__Directions__. Starting with the first line of the data below, copy each line up to and including the one containing "led = mr * ss(-0.25, 0.2, fbm(X". Pictures stay out.

__Exercise input__.
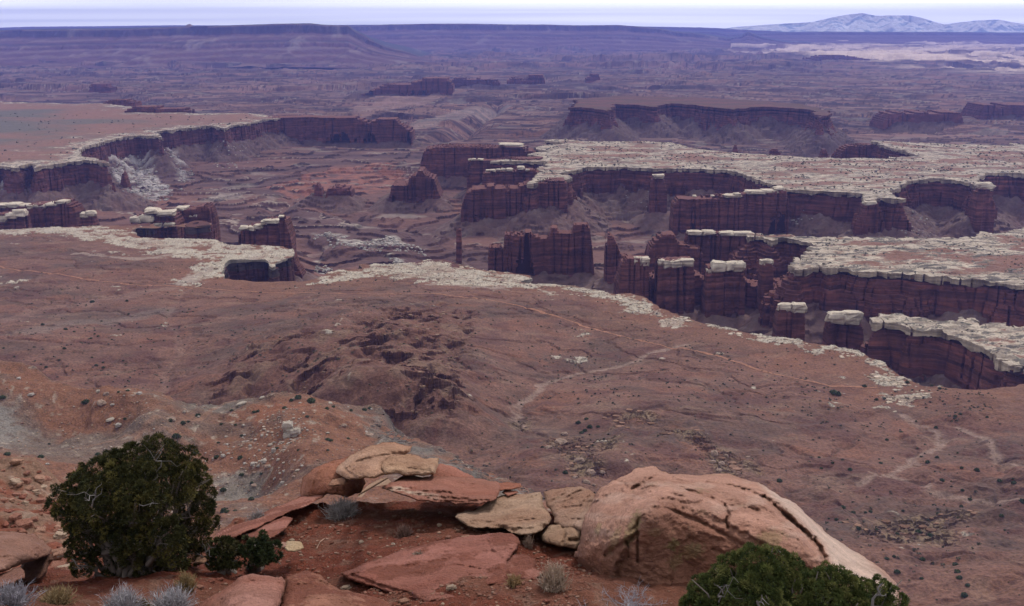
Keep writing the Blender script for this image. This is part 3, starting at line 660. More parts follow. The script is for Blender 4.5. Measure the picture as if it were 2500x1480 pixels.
# ledges: terrace the brown ridge and the tan outcrops
mr = ss(-15, 25, sdpoly(X[::2, ::2], Y[::2, ::2], ridge_poly)); mr = up2(mr, NB, NT_)
od = np.full(X[::2, ::2].shape, -1e9)
for P in out_polys: od = np.maximum(od, sdpoly(X[::2, ::2], Y[::2, ::2], P))
mo = up2(ss(-8, 8, od), NB, NT_)
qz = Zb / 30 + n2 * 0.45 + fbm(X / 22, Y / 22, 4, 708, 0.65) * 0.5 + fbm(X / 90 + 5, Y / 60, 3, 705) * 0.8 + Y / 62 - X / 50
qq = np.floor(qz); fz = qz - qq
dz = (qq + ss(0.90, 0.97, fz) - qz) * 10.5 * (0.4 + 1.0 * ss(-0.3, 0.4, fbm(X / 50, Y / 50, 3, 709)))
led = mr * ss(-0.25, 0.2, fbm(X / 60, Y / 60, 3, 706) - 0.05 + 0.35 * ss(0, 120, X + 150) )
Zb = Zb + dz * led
qo = Zb / 3.2 + n3 * 1.4 + n2 * 2; qo2 = np.floor(qo); fo = qo - qo2
Zb = Zb + (qo2 + ss(0.6, 0.9, fo) - qo) * 3.6 * mo
# rim blocks
white_polys = [([(-300,552),(0,545),(235,543),(330,560),(345,577),(520,579),(600,590),(716,600),(716,620),(650,650),(545,655),(540,680),(470,690),(440,700),(470,660),(520,635),(430,632),(340,612),(240,590),(100,568),(0,572),(-300,572)], 1.0),
 ([(765,692),(790,665),(870,640),(1060,618),(1200,652),(1310,670),(1310,692),(1200,702),(1160,708),(1050,700),(1000,680),(900,668),(830,685)], 1.1),
 ([(1310,689),(1400,690),(1500,711),(1560,715),(1625,755),(1720,790),(1650,795),(1500,740),(1400,712)], 0.9),
 ([(1720,789),(1960,833),(2080,853),(2150,880),(2210,915),(2262,943),(2230,960),(2195,990),(2155,985),(2185,955),(2140,905),(2050,862),(1900,838)], 1.2),
 ([(1100,640),(1310,690),(1400,712),(1330,720),(1180,705),(1050,700)], 0.55),
 ([(370,600),(460,600),(560,610),(480,628),(380,625),(230,620)], 0.5), ([(0,680),(45,690),(20,700)], .5), ([(330,800),(400,795),(380,820),(300,830)], .45), ([(540,800),(610,830),(640,850),(560,835)], .0),
 ([(2060,965),(2110,985),(2100,1000),(2050,980)], 0.8), ([(1370,805),(1420,810),(1400,822)], .6), ([(1380,870),(1420,865),(1410,880)], .8)]
wm = np.zeros(X.shape)
for P, a in white_polys:
    d = up2(sdpoly(X[::2, ::2], Y[::2, ::2], plan(P)), NB, NT_)
    wm = np.maximum(wm, a * ss(-22, 26, d + n2 * 34 + n3 * 8))
wpat = ss(0.40, 0.58, wm + n2 * 0.75 + n1 * 0.3 + n3 * 0.30 - 0.23)
qb = (n2 * 3 + n3 * 0.8 + Y / 24); fb = qb - np.floor(qb)
Zb += wpat * (ss(0.75, 1, fb) * 2.2 - fb * 1.0 + 1.0) * (1 - mr)
cb = np.broadcast_to(SOIL.astype(np.float32), X.shape + (3,))
p1 = fbm(X / 220 + n1, Y / 120, 5, 710); p2 = fbm(X / 90, Y / 70 + n1, 5, 711)
cb = mixc(cb, (0.165, 0.094, 0.070), ss(-0.3, 0.25, p1) * 0.9)
cb = mixc(cb, (0.27, 0.115, 0.07), ss(0.1, 0.45, p2) * 0.55)
cb = mixc(cb, (0.30, 0.19, 0.135), ss(0.2, 0.6, fbm(X / 60, Y / 32 + n1 * 2, 5, 712)) * 0.5)
cb = mixc(cb, (0.145, 0.065, 0.052), ss(0.05, 0.4, fbm(X / 70 + 8, Y / 50, 4, 713)) * 0.7)
gul = np.abs(fbm(X / 150 + n1 * .5, Y / 150 + n1 * .3, 4, 714)); cb = mixc(cb, (0.12, 0.075, 0.06), (1 - ss(0.0, 0.035, gul)) * 0.55); cb = mixc(cb, (0.30, 0.17, 0.125), (1 - ss(0.0, 0.02, np.abs(fbm(X / 210 + 9, Y / 170 + n1 * .4, 4, 715)))) * 0.45)
cb = mixc(cb, (0.125, 0.085, 0.07), ss(0.05, 0.3, n3 + n2 * .5) * ss(-.2, .4, p1) * 0.5)
Zb -= (1 - ss(0.0, 0.09, gul)) * 2.2 * ss(40, 140, sd)
rb_ = ss(100, 230, sd) * (1 - ss(230, 420, sd)) * 0.35
cb = mixc(cb, (0.29, 0.13, 0.075), (1 - ss(20, 200, sd + n1 * 80)) * 0.6)
cb = mixc(cb, (0.205, 0.096, 0.066), np.maximum(mr, 0) * 0.8)
cb = mixc(cb, (0.28, 0.18, 0.12), mr * ss(0.05, 0.4, n2) * 0.5)
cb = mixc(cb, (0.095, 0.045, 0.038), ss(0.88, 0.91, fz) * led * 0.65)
cb = mixc(cb, (0.33, 0.23, 0.145), mo * ss(-0.3, 0.1, n2) * (1 - 0.7 * ss(0.62, 0.75, fo)) * 0.85)
cb = mixc(cb, (0.10, 0.07, 0.055), mo * ss(0.64, 0.75, fo) * 0.6)
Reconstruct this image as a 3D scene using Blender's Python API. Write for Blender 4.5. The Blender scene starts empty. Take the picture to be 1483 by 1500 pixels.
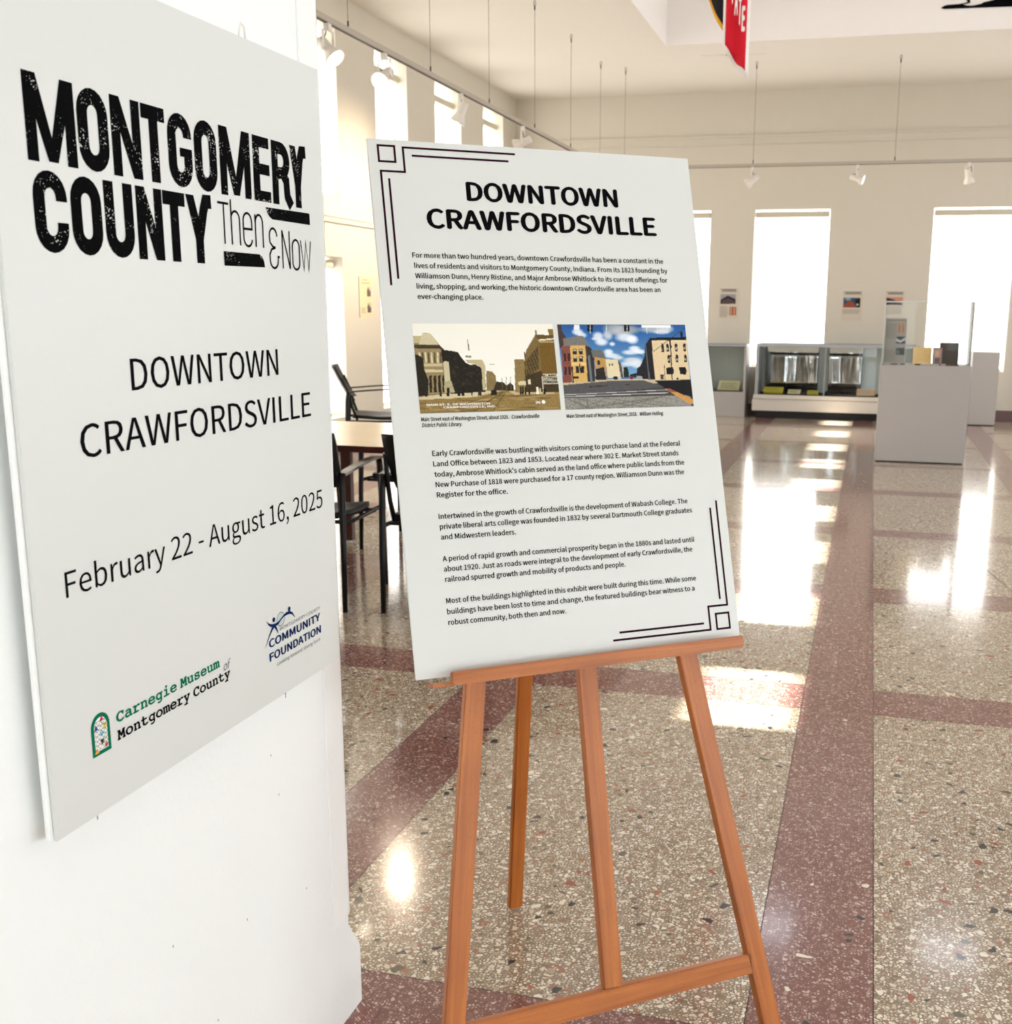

__Solution for this task__.
Keep writing the Blender script for this image. This is part 3, starting at line 660. More parts follow. The script is for Blender 4.5. Measure the picture as if it were 2500x1480 pixels.
# ledges: terrace the brown ridge and the tan outcrops
mr = ss(-15, 25, sdpoly(X[::2, ::2], Y[::2, ::2], ridge_poly)); mr = up2(mr, NB, NT_)
od = np.full(X[::2, ::2].shape, -1e9)
for P in out_polys: od = np.maximum(od, sdpoly(X[::2, ::2], Y[::2, ::2], P))
mo = up2(ss(-8, 8, od), NB, NT_)
qz = Zb / 30 + n2 * 0.45 + fbm(X / 22, Y / 22, 4, 708, 0.65) * 0.5 + fbm(X / 90 + 5, Y / 60, 3, 705) * 0.8 + Y / 62 - X / 50
qq = np.floor(qz); fz = qz - qq
dz = (qq + ss(0.90, 0.97, fz) - qz) * 10.5 * (0.4 + 1.0 * ss(-0.3, 0.4, fbm(X / 50, Y / 50, 3, 709)))
led = mr * ss(-0.25, 0.2, fbm(X / 60, Y / 60, 3, 706) - 0.05 + 0.35 * ss(0, 120, X + 150) )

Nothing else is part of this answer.